Democrats Out-Raising Republicans in State Legislative Races, Cause For Concern?

RALEIGH – As fundraising numbers for 2018 campaigns get released, a trend is starting to develop that may worry Republicans. At the highest level, the state political parties, Democrats have dwarfed the Republicans’ haul as they get some hefty checks written by local bipartisan mega-donors and out-of-state Leftists. Actually, the Democrats may be surprising even themselves, raising exponentially more in this cycle than the last several cycles.

But the trend seems to hold up downstream as well. In myriad state house and senate races the Democrats are either matching incumbent numbers, or beating them altogether.

Some examples:

Bobby Hanig, the Dare County Commissioner and anti-drilling environmentalist that bested conservative stalwart Beverly Boswell in the NC House 6 Republican primary, is getting creamed by Democrat opponent Tess Judge in money on hand.

Hanig raised a meager $12,000 or so through the first quarter of 2018, while spending about $20,000. He’s in the hole. Judge, however, has raised nearly $35,000.

In the second quarter, Hanig raised about $13,000, versus Judge’s $63,000.

In Lee County, House District 51, incumbent Republican Rep. John Saul was out-raised in the second quarter by his challenger Lisa Mathis by a factor of 10 – $5,000 to $50,000.

Over in House District 36, incumbent Republican and chief house budget writer Nelson Dollar pulled in just under $40,000 for the second quarter of 2018. His challenger, Democrat Julie von Haefen, reported raising over $70,000.

Looking at the state senate races tells a similar story.
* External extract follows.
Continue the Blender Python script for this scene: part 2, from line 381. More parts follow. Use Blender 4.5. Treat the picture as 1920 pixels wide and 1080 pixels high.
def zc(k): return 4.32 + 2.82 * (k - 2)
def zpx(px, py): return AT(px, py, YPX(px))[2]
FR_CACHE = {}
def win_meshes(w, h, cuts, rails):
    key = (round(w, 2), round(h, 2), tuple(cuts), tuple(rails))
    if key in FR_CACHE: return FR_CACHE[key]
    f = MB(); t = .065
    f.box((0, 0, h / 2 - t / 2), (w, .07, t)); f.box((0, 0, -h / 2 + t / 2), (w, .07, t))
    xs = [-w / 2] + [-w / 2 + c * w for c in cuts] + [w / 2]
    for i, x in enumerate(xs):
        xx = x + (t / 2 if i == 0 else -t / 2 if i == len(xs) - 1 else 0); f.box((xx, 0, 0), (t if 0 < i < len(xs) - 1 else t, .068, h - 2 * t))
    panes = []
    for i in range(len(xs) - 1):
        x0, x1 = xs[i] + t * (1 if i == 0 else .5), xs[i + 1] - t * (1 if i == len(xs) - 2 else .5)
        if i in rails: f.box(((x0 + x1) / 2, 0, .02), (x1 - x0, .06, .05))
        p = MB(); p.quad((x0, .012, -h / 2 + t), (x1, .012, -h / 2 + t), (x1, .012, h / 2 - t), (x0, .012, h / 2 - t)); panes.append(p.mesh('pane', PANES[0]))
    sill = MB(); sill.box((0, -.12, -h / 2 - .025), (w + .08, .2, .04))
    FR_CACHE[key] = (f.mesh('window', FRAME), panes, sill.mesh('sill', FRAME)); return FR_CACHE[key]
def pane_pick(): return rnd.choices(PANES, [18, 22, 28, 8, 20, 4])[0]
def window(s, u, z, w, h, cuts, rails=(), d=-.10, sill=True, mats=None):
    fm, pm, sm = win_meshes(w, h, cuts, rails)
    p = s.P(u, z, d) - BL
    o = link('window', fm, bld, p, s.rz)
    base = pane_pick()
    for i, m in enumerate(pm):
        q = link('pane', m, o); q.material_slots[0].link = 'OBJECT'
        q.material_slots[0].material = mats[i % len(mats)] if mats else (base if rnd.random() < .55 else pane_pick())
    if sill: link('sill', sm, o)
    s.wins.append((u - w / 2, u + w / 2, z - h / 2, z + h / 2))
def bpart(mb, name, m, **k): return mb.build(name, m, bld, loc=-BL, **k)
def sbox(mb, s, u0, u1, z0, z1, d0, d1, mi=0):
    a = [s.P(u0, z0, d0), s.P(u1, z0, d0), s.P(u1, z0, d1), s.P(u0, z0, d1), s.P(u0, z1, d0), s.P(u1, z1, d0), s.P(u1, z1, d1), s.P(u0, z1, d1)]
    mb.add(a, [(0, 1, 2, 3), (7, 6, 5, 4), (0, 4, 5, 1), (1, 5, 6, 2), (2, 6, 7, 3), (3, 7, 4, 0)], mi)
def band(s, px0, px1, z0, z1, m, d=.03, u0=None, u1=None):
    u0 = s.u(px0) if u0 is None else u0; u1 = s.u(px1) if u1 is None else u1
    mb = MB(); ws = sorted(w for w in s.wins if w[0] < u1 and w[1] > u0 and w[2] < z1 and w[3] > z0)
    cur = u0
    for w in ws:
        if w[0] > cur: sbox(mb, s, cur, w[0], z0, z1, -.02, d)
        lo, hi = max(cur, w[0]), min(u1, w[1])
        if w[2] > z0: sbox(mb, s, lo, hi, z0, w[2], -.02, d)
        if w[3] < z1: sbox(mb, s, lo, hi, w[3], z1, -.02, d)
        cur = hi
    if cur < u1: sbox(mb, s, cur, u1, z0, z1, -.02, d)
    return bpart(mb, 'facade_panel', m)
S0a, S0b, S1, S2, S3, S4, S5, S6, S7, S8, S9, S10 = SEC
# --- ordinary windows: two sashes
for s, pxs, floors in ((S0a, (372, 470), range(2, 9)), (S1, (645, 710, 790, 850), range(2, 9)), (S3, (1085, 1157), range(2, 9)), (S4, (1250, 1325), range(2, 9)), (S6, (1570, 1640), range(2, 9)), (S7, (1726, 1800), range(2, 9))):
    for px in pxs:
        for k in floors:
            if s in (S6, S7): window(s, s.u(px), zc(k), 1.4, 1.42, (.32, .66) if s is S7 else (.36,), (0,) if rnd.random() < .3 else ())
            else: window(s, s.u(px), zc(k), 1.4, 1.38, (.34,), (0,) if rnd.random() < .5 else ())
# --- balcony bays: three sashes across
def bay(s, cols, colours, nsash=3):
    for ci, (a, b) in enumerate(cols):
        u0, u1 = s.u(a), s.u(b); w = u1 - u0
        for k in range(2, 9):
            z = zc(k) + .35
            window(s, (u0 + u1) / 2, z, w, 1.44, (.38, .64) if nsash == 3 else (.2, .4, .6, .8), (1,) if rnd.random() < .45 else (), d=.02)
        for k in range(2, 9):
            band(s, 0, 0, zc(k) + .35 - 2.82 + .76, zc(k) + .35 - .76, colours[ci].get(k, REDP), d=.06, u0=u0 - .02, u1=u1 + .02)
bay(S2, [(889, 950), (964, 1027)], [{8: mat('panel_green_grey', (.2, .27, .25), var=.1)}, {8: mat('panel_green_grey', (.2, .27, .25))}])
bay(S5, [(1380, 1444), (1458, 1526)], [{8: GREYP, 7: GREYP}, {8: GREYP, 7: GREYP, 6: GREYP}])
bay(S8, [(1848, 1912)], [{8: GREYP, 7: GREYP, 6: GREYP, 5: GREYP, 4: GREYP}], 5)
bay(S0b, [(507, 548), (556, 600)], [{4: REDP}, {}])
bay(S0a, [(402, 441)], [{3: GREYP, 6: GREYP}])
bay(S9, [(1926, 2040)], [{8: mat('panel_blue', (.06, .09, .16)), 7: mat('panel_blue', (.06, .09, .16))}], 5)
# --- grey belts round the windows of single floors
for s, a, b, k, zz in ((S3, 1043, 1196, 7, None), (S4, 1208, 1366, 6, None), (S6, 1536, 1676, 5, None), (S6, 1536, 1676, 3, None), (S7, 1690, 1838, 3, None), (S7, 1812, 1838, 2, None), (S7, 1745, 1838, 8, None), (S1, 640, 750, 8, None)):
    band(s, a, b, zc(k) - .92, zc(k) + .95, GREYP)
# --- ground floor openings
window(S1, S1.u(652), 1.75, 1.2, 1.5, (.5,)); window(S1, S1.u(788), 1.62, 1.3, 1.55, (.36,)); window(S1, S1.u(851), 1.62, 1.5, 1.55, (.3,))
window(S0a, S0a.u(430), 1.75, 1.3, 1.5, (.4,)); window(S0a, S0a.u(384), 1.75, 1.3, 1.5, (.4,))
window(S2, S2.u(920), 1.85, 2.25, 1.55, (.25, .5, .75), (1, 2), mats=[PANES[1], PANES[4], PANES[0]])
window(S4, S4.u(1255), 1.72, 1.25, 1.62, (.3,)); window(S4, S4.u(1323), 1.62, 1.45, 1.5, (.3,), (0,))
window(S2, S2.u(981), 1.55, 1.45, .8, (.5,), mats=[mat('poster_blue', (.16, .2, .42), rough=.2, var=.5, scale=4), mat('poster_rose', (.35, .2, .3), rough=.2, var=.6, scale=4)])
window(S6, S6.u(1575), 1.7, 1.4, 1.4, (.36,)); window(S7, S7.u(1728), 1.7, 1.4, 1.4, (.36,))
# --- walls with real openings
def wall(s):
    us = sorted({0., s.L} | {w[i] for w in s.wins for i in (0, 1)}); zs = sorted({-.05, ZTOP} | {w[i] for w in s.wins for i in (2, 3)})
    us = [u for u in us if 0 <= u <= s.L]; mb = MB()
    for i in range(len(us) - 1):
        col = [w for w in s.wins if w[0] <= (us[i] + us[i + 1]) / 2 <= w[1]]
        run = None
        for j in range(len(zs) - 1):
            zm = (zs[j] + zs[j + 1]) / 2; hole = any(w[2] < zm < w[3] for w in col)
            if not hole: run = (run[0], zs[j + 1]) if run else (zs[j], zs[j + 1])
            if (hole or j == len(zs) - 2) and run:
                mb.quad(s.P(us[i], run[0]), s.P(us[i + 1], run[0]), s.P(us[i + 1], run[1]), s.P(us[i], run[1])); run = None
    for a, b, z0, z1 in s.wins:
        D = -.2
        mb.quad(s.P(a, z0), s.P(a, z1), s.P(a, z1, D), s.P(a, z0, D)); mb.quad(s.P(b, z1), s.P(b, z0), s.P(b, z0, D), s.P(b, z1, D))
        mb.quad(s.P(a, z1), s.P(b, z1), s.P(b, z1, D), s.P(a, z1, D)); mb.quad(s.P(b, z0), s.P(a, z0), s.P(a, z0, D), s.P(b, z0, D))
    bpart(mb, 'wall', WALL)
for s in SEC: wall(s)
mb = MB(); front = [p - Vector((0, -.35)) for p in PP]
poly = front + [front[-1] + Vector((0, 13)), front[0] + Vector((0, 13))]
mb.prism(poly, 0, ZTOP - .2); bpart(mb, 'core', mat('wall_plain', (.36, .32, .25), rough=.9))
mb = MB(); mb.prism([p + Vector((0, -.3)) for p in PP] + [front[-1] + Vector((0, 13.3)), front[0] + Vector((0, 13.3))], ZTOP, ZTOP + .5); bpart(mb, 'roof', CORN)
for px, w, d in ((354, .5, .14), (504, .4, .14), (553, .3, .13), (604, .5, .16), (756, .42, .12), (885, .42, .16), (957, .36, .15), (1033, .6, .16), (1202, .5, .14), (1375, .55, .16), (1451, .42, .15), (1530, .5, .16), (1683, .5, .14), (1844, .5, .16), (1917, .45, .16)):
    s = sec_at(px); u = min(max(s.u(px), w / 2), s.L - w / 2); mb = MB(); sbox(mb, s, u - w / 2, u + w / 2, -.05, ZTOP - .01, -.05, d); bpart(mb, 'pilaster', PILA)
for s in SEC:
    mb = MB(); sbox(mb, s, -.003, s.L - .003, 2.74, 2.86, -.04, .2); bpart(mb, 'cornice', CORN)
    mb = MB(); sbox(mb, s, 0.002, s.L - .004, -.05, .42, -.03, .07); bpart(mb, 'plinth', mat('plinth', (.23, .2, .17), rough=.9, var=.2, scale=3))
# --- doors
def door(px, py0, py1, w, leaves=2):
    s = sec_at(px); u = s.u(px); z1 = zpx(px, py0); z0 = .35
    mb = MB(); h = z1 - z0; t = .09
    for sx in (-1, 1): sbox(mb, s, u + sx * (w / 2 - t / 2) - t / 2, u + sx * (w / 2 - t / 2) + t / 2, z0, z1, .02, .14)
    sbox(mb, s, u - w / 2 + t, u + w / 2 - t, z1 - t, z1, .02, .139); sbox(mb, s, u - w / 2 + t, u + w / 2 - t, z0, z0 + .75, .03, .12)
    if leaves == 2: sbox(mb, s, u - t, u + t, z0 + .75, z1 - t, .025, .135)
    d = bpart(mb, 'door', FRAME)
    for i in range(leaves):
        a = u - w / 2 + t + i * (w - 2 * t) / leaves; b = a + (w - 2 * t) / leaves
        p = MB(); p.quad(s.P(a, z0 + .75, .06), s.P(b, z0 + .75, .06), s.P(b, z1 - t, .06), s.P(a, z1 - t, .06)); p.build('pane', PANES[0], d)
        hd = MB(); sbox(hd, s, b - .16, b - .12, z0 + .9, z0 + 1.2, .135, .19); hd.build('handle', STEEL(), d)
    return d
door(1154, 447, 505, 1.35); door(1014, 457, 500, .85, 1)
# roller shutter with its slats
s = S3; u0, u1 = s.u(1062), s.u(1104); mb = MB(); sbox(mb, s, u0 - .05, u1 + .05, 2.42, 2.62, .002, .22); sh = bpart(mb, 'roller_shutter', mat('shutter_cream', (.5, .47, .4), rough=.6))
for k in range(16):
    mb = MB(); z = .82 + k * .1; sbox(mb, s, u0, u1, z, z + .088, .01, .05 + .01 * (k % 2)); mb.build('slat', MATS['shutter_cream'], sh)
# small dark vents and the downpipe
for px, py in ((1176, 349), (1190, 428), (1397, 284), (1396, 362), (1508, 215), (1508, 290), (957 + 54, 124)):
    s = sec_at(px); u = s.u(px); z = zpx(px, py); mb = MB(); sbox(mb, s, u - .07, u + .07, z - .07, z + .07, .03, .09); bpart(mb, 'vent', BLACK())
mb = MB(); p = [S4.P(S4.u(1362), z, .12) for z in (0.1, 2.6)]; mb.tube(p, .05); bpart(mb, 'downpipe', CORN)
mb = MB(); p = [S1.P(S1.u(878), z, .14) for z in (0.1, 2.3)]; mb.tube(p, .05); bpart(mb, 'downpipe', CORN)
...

Incumbent Republican Mike Lee, in Senate District 9 (Wilmington) is coming up short against Democrat challenger and former Wilmington mayor Harper Peterson – $36,000 to $52,000.

In Senate District 1, Republican Bob Steinburg is essentially running as an incumbent for this open seat after serving in the state house. He reported raising a little over $48,000 for the second quarter. The challenging Democrat Cole Phelps reports raising over $74,000 for the same period.

It goes on and on like this – Republican House member John Bradford is losing the fundraising battle in District 98 to Democrat Christy Clark for the year ($23K to $70K); Republican Sen. Jeff Tarte is being edged out by Democrat Natasha Marcus; Republican Rep. Holly Grange is being edged out by challenger Leslie Cohen.

To be sure, raising more money does not equate to getting more votes. Incumbents obviously have a built in advantage to exploit, and Democrats’ campaign ads will still be pushing smear narratives and unpopular policies.

Still, Democrats only needs a net pick up of four seats to break the Republican super-majority in the house, killing the veto-override option so often employed in the last year.

Those Republican incumbents whose record is hard to distinguish from the Left in many policy areas are likely the lowest hanging fruit, especially in districts that are more purple in voter makeup.

Constitutional amendments on the ballot, like voter ID and income tax caps, may draw out more Republican supporters, but one can’t help but think that a more aggressive articulation and execution of government-shrinking conservative policies would have reduced the amount of apparent Republican fatigue showing up in the fundraising numbers.